DATASET RECORDS -
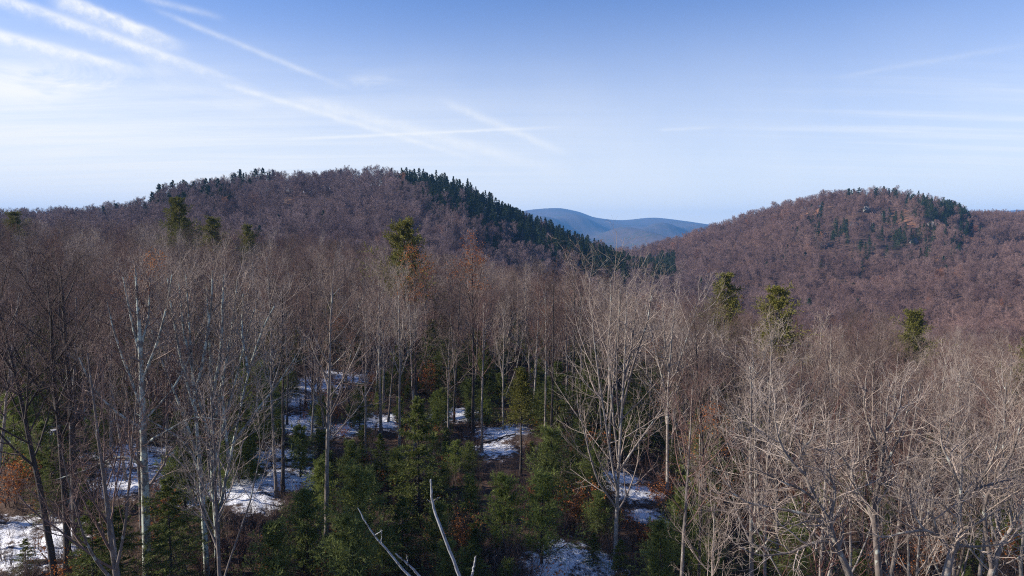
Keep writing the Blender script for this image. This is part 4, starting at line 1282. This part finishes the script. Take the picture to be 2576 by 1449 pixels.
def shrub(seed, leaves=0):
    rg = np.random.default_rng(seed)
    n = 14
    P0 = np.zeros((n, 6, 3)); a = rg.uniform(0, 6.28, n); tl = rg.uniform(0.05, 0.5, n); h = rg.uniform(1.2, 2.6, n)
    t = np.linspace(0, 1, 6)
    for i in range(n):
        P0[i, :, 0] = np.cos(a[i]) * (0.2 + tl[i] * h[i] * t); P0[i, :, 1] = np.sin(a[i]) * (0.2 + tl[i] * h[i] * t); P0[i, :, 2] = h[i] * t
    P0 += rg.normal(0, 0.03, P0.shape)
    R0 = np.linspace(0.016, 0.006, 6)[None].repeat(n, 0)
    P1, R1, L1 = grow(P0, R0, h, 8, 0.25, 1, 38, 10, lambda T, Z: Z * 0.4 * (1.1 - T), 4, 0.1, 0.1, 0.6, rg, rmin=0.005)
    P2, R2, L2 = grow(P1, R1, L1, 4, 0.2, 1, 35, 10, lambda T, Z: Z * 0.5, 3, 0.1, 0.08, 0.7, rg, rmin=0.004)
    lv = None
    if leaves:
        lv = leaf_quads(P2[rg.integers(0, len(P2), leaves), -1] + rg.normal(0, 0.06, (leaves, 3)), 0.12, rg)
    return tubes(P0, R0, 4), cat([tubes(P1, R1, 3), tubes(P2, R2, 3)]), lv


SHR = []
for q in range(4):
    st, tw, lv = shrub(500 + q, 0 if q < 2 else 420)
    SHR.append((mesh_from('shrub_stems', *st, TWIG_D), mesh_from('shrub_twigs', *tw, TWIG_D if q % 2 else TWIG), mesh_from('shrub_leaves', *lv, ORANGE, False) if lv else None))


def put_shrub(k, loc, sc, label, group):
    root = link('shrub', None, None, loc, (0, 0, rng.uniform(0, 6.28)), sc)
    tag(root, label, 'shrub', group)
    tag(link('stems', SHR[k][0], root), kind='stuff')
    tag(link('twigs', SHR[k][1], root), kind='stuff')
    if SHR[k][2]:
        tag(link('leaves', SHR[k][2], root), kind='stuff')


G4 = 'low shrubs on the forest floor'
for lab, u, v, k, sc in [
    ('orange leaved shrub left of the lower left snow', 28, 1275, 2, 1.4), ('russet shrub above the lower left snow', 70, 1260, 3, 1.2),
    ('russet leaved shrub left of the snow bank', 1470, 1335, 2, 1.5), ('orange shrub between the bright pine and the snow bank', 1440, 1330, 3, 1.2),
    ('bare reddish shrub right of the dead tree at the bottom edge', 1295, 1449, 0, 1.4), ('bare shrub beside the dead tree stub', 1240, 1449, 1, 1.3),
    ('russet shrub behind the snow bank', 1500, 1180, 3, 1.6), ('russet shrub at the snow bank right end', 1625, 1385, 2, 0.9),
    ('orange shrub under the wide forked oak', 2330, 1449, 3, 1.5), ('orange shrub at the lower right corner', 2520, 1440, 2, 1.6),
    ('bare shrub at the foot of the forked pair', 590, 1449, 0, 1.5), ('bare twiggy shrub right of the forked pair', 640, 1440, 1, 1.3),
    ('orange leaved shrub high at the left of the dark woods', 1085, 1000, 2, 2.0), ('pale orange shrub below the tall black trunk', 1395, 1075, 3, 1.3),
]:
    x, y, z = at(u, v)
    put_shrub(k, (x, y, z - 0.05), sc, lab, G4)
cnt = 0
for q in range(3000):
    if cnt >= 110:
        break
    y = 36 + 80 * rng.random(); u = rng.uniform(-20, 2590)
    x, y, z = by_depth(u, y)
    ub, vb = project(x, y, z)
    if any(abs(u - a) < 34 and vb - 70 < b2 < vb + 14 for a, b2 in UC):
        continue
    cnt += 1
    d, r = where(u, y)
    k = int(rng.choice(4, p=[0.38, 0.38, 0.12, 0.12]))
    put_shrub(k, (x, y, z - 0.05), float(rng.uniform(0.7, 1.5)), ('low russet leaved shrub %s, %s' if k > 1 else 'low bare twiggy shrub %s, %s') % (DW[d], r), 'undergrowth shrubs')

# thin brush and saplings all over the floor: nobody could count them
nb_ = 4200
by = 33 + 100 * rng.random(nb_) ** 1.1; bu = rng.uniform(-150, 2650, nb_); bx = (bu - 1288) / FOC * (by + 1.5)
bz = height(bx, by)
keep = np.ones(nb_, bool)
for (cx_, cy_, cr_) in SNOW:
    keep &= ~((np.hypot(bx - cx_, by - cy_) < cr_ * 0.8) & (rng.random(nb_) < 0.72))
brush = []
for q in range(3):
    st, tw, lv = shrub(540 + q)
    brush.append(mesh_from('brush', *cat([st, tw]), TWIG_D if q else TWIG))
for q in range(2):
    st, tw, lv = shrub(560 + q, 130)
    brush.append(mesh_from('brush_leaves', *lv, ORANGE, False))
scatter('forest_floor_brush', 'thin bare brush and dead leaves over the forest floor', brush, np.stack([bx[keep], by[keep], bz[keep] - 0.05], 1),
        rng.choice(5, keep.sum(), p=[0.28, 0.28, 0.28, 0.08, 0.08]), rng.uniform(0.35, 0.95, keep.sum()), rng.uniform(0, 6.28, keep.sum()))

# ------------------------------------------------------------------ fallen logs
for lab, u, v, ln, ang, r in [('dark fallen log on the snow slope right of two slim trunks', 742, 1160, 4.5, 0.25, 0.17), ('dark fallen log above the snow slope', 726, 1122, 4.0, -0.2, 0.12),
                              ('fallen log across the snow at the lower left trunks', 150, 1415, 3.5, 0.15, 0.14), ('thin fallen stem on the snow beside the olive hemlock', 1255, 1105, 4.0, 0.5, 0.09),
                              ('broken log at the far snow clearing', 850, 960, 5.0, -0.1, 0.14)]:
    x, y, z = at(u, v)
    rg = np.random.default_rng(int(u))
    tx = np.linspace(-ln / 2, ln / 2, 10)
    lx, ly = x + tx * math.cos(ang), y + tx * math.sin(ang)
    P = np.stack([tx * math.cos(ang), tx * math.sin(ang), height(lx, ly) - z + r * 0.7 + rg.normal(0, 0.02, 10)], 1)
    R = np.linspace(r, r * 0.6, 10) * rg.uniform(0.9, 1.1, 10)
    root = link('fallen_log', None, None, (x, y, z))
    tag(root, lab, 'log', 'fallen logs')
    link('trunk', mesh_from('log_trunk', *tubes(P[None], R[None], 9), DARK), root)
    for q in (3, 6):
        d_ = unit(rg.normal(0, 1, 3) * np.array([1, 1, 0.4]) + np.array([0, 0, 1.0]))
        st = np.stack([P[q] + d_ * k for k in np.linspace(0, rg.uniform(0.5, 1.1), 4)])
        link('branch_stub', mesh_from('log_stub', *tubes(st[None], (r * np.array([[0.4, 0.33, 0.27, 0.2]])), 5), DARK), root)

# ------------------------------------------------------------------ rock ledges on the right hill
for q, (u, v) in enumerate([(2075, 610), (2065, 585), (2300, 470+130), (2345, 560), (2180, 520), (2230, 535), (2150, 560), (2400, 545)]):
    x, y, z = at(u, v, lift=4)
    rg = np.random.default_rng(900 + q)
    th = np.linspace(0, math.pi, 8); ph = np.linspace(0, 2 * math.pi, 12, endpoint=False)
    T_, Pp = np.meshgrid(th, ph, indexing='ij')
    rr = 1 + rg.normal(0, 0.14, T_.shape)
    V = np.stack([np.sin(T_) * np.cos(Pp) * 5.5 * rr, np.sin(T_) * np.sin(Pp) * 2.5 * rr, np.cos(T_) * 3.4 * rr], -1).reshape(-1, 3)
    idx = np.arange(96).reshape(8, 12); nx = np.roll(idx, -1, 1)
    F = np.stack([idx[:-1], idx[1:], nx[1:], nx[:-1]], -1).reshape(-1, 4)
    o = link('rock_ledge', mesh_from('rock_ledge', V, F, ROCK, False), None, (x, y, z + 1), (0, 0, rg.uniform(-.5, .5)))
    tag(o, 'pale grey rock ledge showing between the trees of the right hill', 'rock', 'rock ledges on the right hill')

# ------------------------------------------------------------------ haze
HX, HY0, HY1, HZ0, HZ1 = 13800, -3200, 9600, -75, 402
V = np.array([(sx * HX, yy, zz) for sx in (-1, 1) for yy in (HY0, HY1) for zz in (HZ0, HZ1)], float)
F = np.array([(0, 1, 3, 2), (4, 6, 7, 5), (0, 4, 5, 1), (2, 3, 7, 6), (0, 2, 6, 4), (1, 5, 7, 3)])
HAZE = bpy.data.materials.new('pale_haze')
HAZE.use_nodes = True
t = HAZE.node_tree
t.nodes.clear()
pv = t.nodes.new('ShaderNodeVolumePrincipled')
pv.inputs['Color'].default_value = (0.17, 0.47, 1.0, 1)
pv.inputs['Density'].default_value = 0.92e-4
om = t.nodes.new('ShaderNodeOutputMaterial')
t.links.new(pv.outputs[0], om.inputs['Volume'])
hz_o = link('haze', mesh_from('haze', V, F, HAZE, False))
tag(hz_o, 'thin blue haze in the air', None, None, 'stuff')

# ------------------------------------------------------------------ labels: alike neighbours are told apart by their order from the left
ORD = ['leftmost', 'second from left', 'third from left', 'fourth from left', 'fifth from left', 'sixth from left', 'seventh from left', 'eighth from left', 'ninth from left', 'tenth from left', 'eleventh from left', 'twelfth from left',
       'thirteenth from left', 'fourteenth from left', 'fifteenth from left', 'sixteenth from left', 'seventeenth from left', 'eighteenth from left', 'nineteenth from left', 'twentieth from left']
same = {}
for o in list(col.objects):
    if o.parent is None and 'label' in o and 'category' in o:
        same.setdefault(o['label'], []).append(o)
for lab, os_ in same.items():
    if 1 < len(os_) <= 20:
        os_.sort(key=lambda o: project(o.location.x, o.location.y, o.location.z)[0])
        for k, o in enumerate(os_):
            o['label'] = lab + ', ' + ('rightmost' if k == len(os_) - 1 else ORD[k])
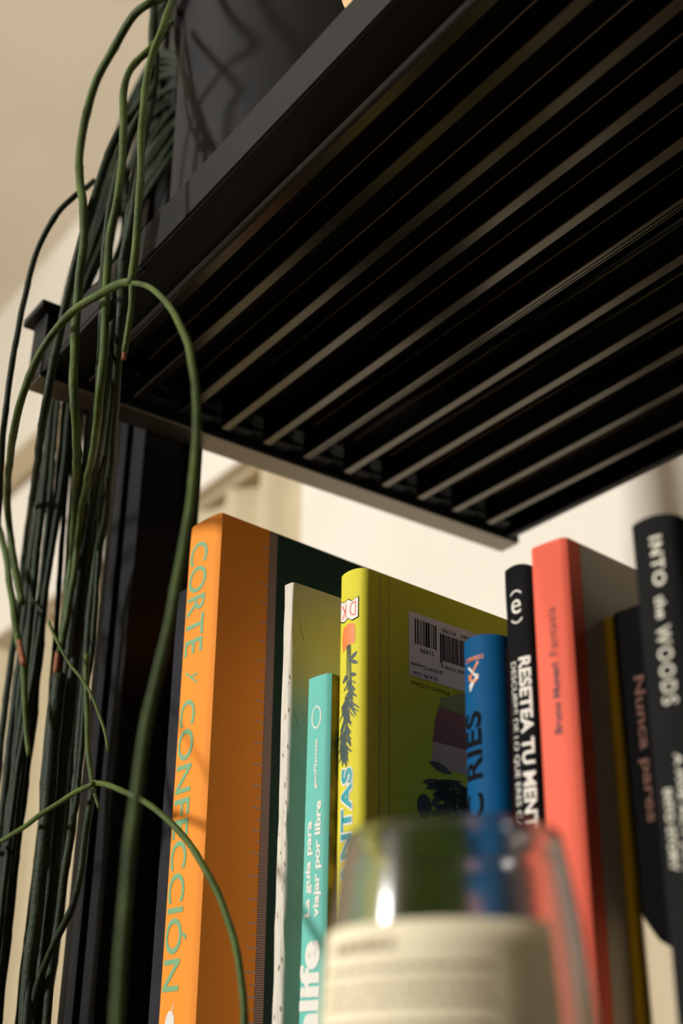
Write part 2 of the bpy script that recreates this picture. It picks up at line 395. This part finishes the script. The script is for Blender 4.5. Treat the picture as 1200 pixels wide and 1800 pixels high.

EXERCISE PROMPT - Reproduce the records word for word, please, from their first line up to and including the line that contains "lv else None))", but no pictures.

THE ANSWER -
Keep writing the Blender script for this image. This is part 4, starting at line 1282. This part finishes the script. Take the picture to be 2576 by 1449 pixels.
def shrub(seed, leaves=0):
    rg = np.random.default_rng(seed)
    n = 14
    P0 = np.zeros((n, 6, 3)); a = rg.uniform(0, 6.28, n); tl = rg.uniform(0.05, 0.5, n); h = rg.uniform(1.2, 2.6, n)
    t = np.linspace(0, 1, 6)
    for i in range(n):
        P0[i, :, 0] = np.cos(a[i]) * (0.2 + tl[i] * h[i] * t); P0[i, :, 1] = np.sin(a[i]) * (0.2 + tl[i] * h[i] * t); P0[i, :, 2] = h[i] * t
    P0 += rg.normal(0, 0.03, P0.shape)
    R0 = np.linspace(0.016, 0.006, 6)[None].repeat(n, 0)
    P1, R1, L1 = grow(P0, R0, h, 8, 0.25, 1, 38, 10, lambda T, Z: Z * 0.4 * (1.1 - T), 4, 0.1, 0.1, 0.6, rg, rmin=0.005)
    P2, R2, L2 = grow(P1, R1, L1, 4, 0.2, 1, 35, 10, lambda T, Z: Z * 0.5, 3, 0.1, 0.08, 0.7, rg, rmin=0.004)
    lv = None
    if leaves:
        lv = leaf_quads(P2[rg.integers(0, len(P2), leaves), -1] + rg.normal(0, 0.06, (leaves, 3)), 0.12, rg)
    return tubes(P0, R0, 4), cat([tubes(P1, R1, 3), tubes(P2, R2, 3)]), lv


SHR = []
for q in range(4):
    st, tw, lv = shrub(500 + q, 0 if q < 2 else 420)
    SHR.append((mesh_from('shrub_stems', *st, TWIG_D), mesh_from('shrub_twigs', *tw, TWIG_D if q % 2 else TWIG), mesh_from('shrub_leaves', *lv, ORANGE, False) if lv else None))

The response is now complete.